Gru and two of his Minion buddies in the cockpit of his latest diabolical supervillain vehicle. Image: Illumination Entertainment

But like Angry Birds 2 before it, Despicable Me has some clear appeal for Netflix streamers. The film, about how smug, successful supervillain Gru (Steve Carell) semi-accidentally adopts three cute orphans, is bubbly, lively, and visually colorful. It’s also been out long enough to seem fresh again. After multiple sequels and the spin-off movie Minions (focusing entirely on Gru’s weird capsule-shaped, babble-talking henchmen), the details of the first movie may seem newly surprising. As with so many popular franchises, the sequels have made considerably more money in theaters than the originals. (Despicable Me made $543 million worldwide, while its direct sequel earned $970 million, and Despicable Me 3 and Minions both climbed past the $1 billion mark). That means the original film may be new to a lot of people who were drawn in for the sequels by the cultural ubiquity of the Minion characters.

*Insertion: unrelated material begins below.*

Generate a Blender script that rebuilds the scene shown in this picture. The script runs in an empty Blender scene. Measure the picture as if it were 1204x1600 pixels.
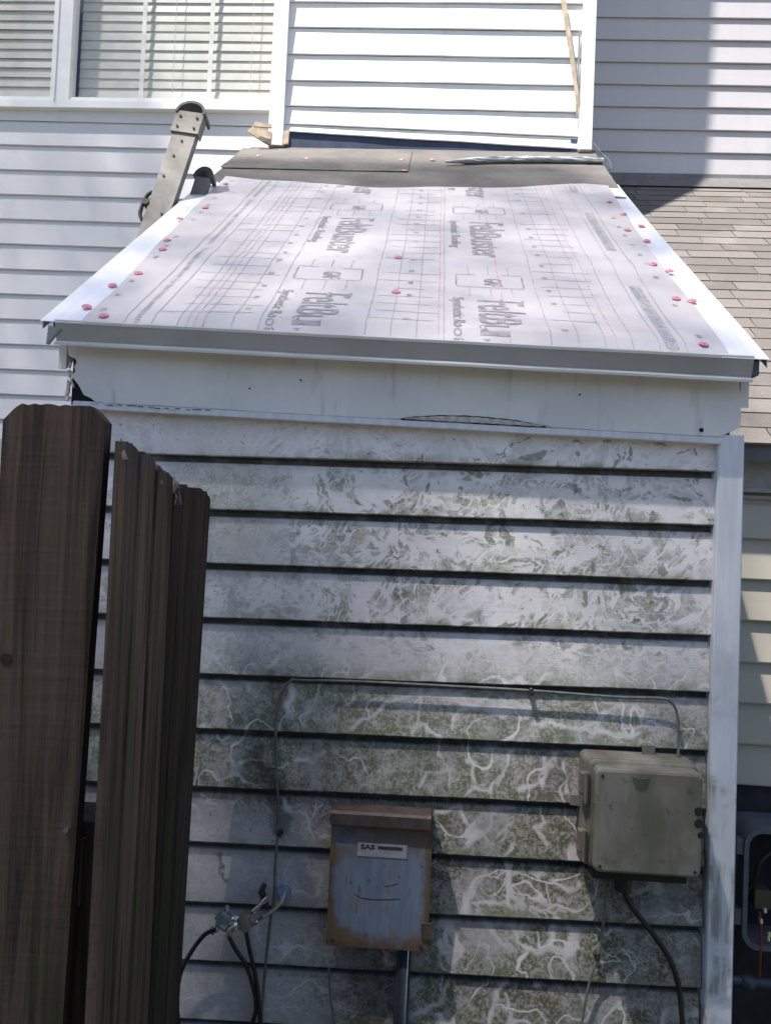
import bpy, math, random
import numpy as np
from mathutils import Vector, Matrix, noise

random.seed(7)
S = bpy.context.scene
COL = S.collection

# ------------------------------------------------------------------ camera
F_PX = 1203.0
YAW, PITCH, ROLL = -0.0503, 0.029, 0.0419
CAM = Vector((0.0267, -1.5661, 1.6))
def cam_axes():
    cy, sy = math.cos(YAW), math.sin(YAW)
    fwd = Vector((sy*math.cos(PITCH), cy*math.cos(PITCH), math.sin(PITCH)))
    r0 = Vector((cy, -sy, 0)); u0 = r0.cross(fwd)
    c, s = math.cos(ROLL), math.sin(ROLL)
    return c*r0 + s*u0, -s*r0 + c*u0, fwd
RIGHT, UP, FWD = cam_axes()
cd = bpy.data.cameras.new('camera'); cam = bpy.data.objects.new('camera', cd); COL.objects.link(cam)
m = Matrix((RIGHT, UP, -FWD)).transposed().to_4x4(); m.translation = CAM
cam.matrix_world = m
cd.sensor_fit = 'VERTICAL'; cd.sensor_height = 24.0; cd.lens = F_PX/1600*24.0
cd.clip_start = 0.02; cd.clip_end = 400
S.camera = cam

# ------------------------------------------------------------------ light
SUN_TRAVEL = Vector((1.10, 1.0, -3.5)).normalized()
w = bpy.data.worlds.new('World'); S.world = w; w.use_nodes = True
nt = w.node_tree
sky = nt.nodes.new('ShaderNodeTexSky'); sky.sky_type = 'NISHITA'; sky.sun_disc = False
sky.sun_elevation = math.asin(-SUN_TRAVEL.z)
sky.sun_rotation = math.atan2(-SUN_TRAVEL.x, -SUN_TRAVEL.y)
sky.air_density = 1.0; sky.dust_density = 1.2
bg = nt.nodes['Background']; bg.inputs['Strength'].default_value = 0.078
hs = nt.nodes.new('ShaderNodeHueSaturation'); hs.inputs['Saturation'].default_value = 1.1
nt.links.new(sky.outputs[0], hs.inputs['Color']); nt.links.new(hs.outputs[0], bg.inputs[0])
ld = bpy.data.lights.new('sun', 'SUN'); ld.energy = 5.0; ld.angle = math.radians(1.0); ld.color = (1, .955, .89)
sun = bpy.data.objects.new('sun', ld); COL.objects.link(sun)
sun.rotation_euler = SUN_TRAVEL.to_track_quat('-Z', 'Y').to_euler(); sun.location = (-6, -6, 18)
S.view_settings.view_transform = 'Standard'; S.view_settings.look = 'None'
S.view_settings.gamma = 1.0; S.view_settings.exposure = 1.2
S.cycles.max_bounces = 8; S.cycles.use_denoising = True
try: S.cycles.denoiser = 'OPENIMAGEDENOISE'
except Exception: pass

# ------------------------------------------------------------------ helpers
def ray(px, py):
    return (RIGHT*((px-602)/F_PX) - UP*((py-800)/F_PX) + FWD)
def at(px, py, Y):
    d = ray(px, py); t = (Y-CAM.y)/d.y
    return CAM + d*t
RN = Vector((.0243, -.736, 1.0))
def zroof(x, y): return 1.984 - .0243*x*max(0,1-(y+.07)/1.6) + .722*(y+.07)
def atroof(px, py):
    d = ray(px, py); o = Vector((0, -.07, 1.988)); t = ((o-CAM).dot(RN))/d.dot(RN)
    for _ in range(12):
        p = CAM+d*t; t += (zroof(p.x,p.y)-p.z)/(d.z-.722*d.y)
    return CAM + d*t

class MB:
    def __init__(s): s.v=[]; s.f=[]; s.m=[]
    def poly(s, pts, mi=0):
        i=len(s.v); s.v += [tuple(p) for p in pts]; s.f.append(tuple(range(i,i+len(pts)))); s.m.append(mi)
    def grid(s, rows, mi=0, closed=False):
        i=len(s.v); n=len(rows[0])
        for r in rows: s.v += [tuple(p) for p in r]
        for a in range(len(rows)-1):
            for b in range(n if closed else n-1):
                c=(b+1)%n
                s.f.append((i+a*n+b, i+a*n+c, i+(a+1)*n+c, i+(a+1)*n+b)); s.m.append(mi)
        return i
    def box(s, x0,x1,y0,y1,z0,z1, mi=0, M=None):
        i=len(s.v)
        P=[Vector((x,y,z)) for z in (z0,z1) for y in (y0,y1) for x in (x0,x1)]
        if M: P=[M@p for p in P]
        s.v += [tuple(p) for p in P]
        for f in ((0,2,3,1),(4,5,7,6),(0,1,5,4),(2,6,7,3),(0,4,6,2),(1,3,7,5)):
            s.f.append(tuple(i+k for k in f)); s.m.append(mi)
    def rbox(s, x0,x1,y0,y1,z0,z1, r, n=4, mi=0, M=None):
        # box with its vertical-plane (xz) outline rounded, extruded along y, small chamfer at the front (y0)
        def ring(y, ins):
            out=[]
            rr=max(r-ins, .0008)
            for cx,cz,a0 in ((x1-r,z1-r,0),(x0+r,z1-r,90),(x0+r,z0+r,180),(x1-r,z0+r,270)):
                for k in range(n+1):
                    a=math.radians(a0+90*k/n); out.append(Vector((cx+rr*math.cos(a), y, cz+rr*math.sin(a))))
            return [M@p for p in out] if M else out
        ch=min(r*.5,.006)
        rings=[ring(y1,0), ring(y0+ch,0), ring(y0+ch*.3,ch*.3), ring(y0,ch)]
        i=s.grid(rings, mi, closed=True); k=len(rings[0])
        s.f.append(tuple(i+3*k+j for j in range(k))); s.m.append(mi)
        s.f.append(tuple(i+k-1-j for j in range(k))); s.m.append(mi)
    def tube(s, pts, r, n=8, mi=0, taper=None, smooth=True):
        pts=[Vector(p) for p in pts]
        if smooth and len(pts)>2:
            q=[]
            for a in range(len(pts)-1):
                p0=pts[max(a-1,0)];p1=pts[a];p2=pts[a+1];p3=pts[min(a+2,len(pts)-1)]
                for k in range(6):
                    t=k/6
                    q.append(.5*((2*p1)+(-p0+p2)*t+(2*p0-5*p1+4*p2-p3)*t*t+(-p0+3*p1-3*p2+p3)*t**3))
            q.append(pts[-1]); pts=q
        rows=[]; side=None
        for a,p in enumerate(pts):
            d=(pts[min(a+1,len(pts)-1)]-pts[max(a-1,0)]).normalized()
            if side is None: side=d.orthogonal().normalized()
            side=(side-d*side.dot(d)).normalized(); up=d.cross(side)
            rr=r if taper is None else r+(taper-r)*a/(len(pts)-1)
            rows.append([p+side*rr*math.cos(2*math.pi*k/n)+up*rr*math.sin(2*math.pi*k/n) for k in range(n)])
        i=s.grid(rows, mi, closed=True)
        s.f.append(tuple(i+n-1-k for k in range(n))); s.m.append(mi)
        b=i+(len(rows)-1)*n
        s.f.append(tuple(b+k for k in range(n))); s.m.append(mi)
    def build(s, name, mats, parent=None, smooth=False):
        me=bpy.data.meshes.new(name); me.from_pydata(s.v, [], s.f)
        if not isinstance(mats,(list,tuple)): mats=[mats]
        for mm in mats: me.materials.append(mm)
        me.polygons.foreach_set('material_index', s.m)
        if smooth: me.polygons.foreach_set('use_smooth',[True]*len(me.polygons))
        me.update()
        o=bpy.data.objects.new(name, me); COL.objects.link(o)
        if parent is not None:
            o.parent=parent; o.matrix_parent_inverse = parent_inv(parent)
        return o
def parent_inv(p):
    M=Matrix.Identity(4); q=p
    while q is not None:
        M = q.matrix_parent_inverse @ Matrix.Translation(q.location) @ M if q.parent else Matrix.Translation(q.location) @ M
        q=q.parent
    return M.inverted()
def thing(name, label, cat, loc=(0,0,0), group=None):
    o=bpy.data.objects.new(name,None); COL.objects.link(o); o.location=loc; o.empty_display_size=.05
    return tag(o,label,cat,group)
def tag(o,label,cat,group=None):
    o['label']=label; o['category']=cat
    if group: o['group']=group
    return o

# ------------------------------------------------------------------ node helpers
class N:
    def __init__(s, name, rough=.6, metal=0, spec=.4):
        s.mat=bpy.data.materials.new(name); s.mat.use_nodes=True; s.t=s.mat.node_tree
        s.b=s.t.nodes['Principled BSDF']; s.b.inputs['Roughness'].default_value=rough
        s.b.inputs['Metallic'].default_value=metal; s.b.inputs['Specular IOR Level'].default_value=spec
        s.geo=s.t.nodes.new('ShaderNodeNewGeometry'); s.P=s.geo.outputs['Position']
    def L(s,a,b):
        if isinstance(a,(int,float)): b.default_value=a
        elif isinstance(a,tuple): b.default_value=a if len(a)==len(b.default_value) else (*a,1)
        else: s.t.links.new(a,b)
    def math(s,op,a,b=0.,c=None,clamp=False):
        n=s.t.nodes.new('ShaderNodeMath'); n.operation=op; n.use_clamp=clamp
        s.L(a,n.inputs[0]); s.L(b,n.inputs[1])
        if c is not None: s.L(c,n.inputs[2])
        return n.outputs[0]
    def map(s,scale=(1,1,1),loc=(0,0,0),rot=(0,0,0),src=None):
        n=s.t.nodes.new('ShaderNodeMapping'); n.inputs['Scale'].default_value=scale; n.inputs['Location'].default_value=loc
        n.inputs['Rotation'].default_value=rot
        s.L(src or s.P,n.inputs['Vector']); return n.outputs[0]
    def noise(s,scale=5,detail=3,rough=.5,dist=0,vec=None):
        n=s.t.nodes.new('ShaderNodeTexNoise'); n.inputs['Scale'].default_value=scale; n.inputs['Detail'].default_value=detail
        n.inputs['Roughness'].default_value=rough; n.inputs['Distortion'].default_value=dist
        s.L(vec or s.P,n.inputs['Vector']); return n.outputs['Fac']
    def voro(s,scale=5,vec=None,feature='F1',out='Distance'):
        n=s.t.nodes.new('ShaderNodeTexVoronoi'); n.feature=feature; n.inputs['Scale'].default_value=scale
        s.L(vec or s.P,n.inputs['Vector']); return n.outputs[out]
    def step(s,v,a,b,lo=0.,hi=1.):
        n=s.t.nodes.new('ShaderNodeMapRange'); n.interpolation_type='SMOOTHSTEP'
        s.L(v,n.inputs['Value']); n.inputs['From Min'].default_value=a; n.inputs['From Max'].default_value=b
        n.inputs['To Min'].default_value=lo; n.inputs['To Max'].default_value=hi; return n.outputs[0]
    def mix(s,f,a,b):
        n=s.t.nodes.new('ShaderNodeMix'); n.data_type='RGBA'; s.L(f,n.inputs['Factor']); s.L(a,n.inputs['A']); s.L(b,n.inputs['B'])
        return n.outputs['Result']
    def mul(s,a,b):
        n=s.t.nodes.new('ShaderNodeMix'); n.data_type='RGBA'; n.blend_type='MULTIPLY'; n.inputs['Factor'].default_value=1
        s.L(a,n.inputs['A']); s.L(b,n.inputs['B']); return n.outputs['Result']
    def comb(s,x,y,z):
        n=s.t.nodes.new('ShaderNodeCombineXYZ'); s.L(x,n.inputs[0]); s.L(y,n.inputs[1]); s.L(z,n.inputs[2]); return n.outputs[0]
    def sep(s,v=None):
        n=s.t.nodes.new('ShaderNodeSeparateXYZ'); s.L(v or s.P,n.inputs[0]); return n.outputs
    def color(s,c): s.L(c,s.b.inputs['Base Color']); return s
    def rough(s,v): s.L(v,s.b.inputs['Roughness']); return s
    def bump(s,h,strength=.3,dist=.002):
        n=s.t.nodes.new('ShaderNodeBump'); n.inputs['Strength'].default_value=strength; n.inputs['Distance'].default_value=dist
        s.L(h,n.inputs['Height']); s.t.links.new(n.outputs[0],s.b.inputs['Normal']); return s

def plain(name, c, rough=.6, metal=0, var=.12, scale=20, spec=.4, bump=.0):
    n=N(name,rough,metal,spec); k=n.noise(scale,4,.6)
    lo=tuple(v*(1-var) for v in c); hi=tuple(min(1,v*(1+var)) for v in c)
    n.color(n.mix(n.step(k,.3,.7),lo,hi))
    if bump: n.bump(k,bump,.002)
    return n.mat

# clean vinyl
def vinyl(name, c, dirt=.15):
    n=N(name,.45); big=n.noise(2.5,4,.6); st=n.noise(1,4,.6,0,n.map((14,14,1.3)))
    col=n.mix(n.step(big,.35,.75), tuple(v*(1-dirt) for v in c), c)
    col=n.mix(n.math('MULTIPLY',n.step(st,.52,.75),.25), col, tuple(v*.62 for v in c))
    n.color(col)
    comb=n.noise(1,3,.6,0,n.map((12,12,420)))
    n.bump(comb,.10,.001)
    return n.mat
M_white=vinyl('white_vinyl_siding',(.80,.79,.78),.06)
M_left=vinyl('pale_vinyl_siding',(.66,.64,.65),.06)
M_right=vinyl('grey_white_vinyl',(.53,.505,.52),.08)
M_cream=vinyl('cream_clapboard',(.43,.395,.335),.12)
M_trimw=plain('white_trim',(.80,.79,.78),.4,0,.05,8)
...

Also, top 10 status for a Netflix title is a bit of a self-fulfilling prophecy for certain titles. People who didn’t sit down for a Netflix session thinking, “I really want to watch Despicable Me again” may be tempted to join the viewing party when they see it pop up on the trending list, especially since it’s a comparatively short film with no heavy messages or demands. It even feels like particularly appropriate viewing at the moment. It opens with Gru, like so many of us at home right now, in his most sullen, grim mode, clearly hating the world and everyone in it who dares to crowd or challenge him. It goes from there into pure outsized fantasy escapism, with a nod to Looney Tunes-level comedy violence. And finally, it wraps on a note of pure gooey feel-good sentiment. Maybe it’s what we all need right now. Certainly Netflix’s viewers seem to think so at the moment.